Let’s take the example of students with disabilities such as confinement to a wheelchair. Schools (as well as all facilities open to the public) must provide wheelchair-accessible bathrooms but these are frequently separate rooms.To treat the disabled person in an equivalent manner to what is being demanded for transgenders would require making all bathroom stalls wheelchair-accessible so that one person doesn’t feel singled out from the group. Similarly, all elevators and entrances should conform to the needs of the minority in order to treat them with the exact same dignity that everyone else enjoys. In the case of the disabled, there is no additional factor of exposing the majority to the disturbing or at least disconcerting experience of seeing a nude male who is to be considered female simply by his self-definition.

Or, let’s consider students with special needs who go to classes where they are separated from their mainstream classmates. Isn’t this an example of marginalizing them and treating them differently from their classmates? What about students who are in English as a Second Language program – wouldn’t it be kinder to have all the students study a second language at the same time? In fact, wouldn’t it be nicer to eliminate all distinctions between students – no academic or athletic achievement awards, no grades, no team sports where some will get picked last, no prom queens – a denial of reality as  in the artificial world the LGBT lawyers and lobbyists are insisting we create.

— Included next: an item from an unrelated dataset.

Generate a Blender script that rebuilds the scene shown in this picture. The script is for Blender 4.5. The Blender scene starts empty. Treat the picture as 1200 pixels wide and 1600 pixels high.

Educators talk about the importance of self-esteem but this is an example of the opposite. Rather than work with transgender students to give them confidence in their own minority identity, we are furthering the illusion that there are no differences between them and everyone else. Instead of helping them find the best way to adapt to the mainstream environment, we are insisting that the rest of their environment adapt to them. In the case of students, this is a poor approach for preparing them for the world beyond school. With this particular student who seems to have found the necessary grit to play on an all-girls team and the common sense to state that changing behind a curtain was not a problem (NYT 11/3) , the heavy arsenal of LGBT lobbyists and lawyers and the craven capitulation of the Dept of Education are examples of adult over-reach where it isn’t necessary. The transgender student had won all the big points of being acknowledged and accepted as female; it would have been good training for the future to let her navigate the smaller issues of how to reconcile that identity with the legitimate needs and concerns of everyone else in the world around her.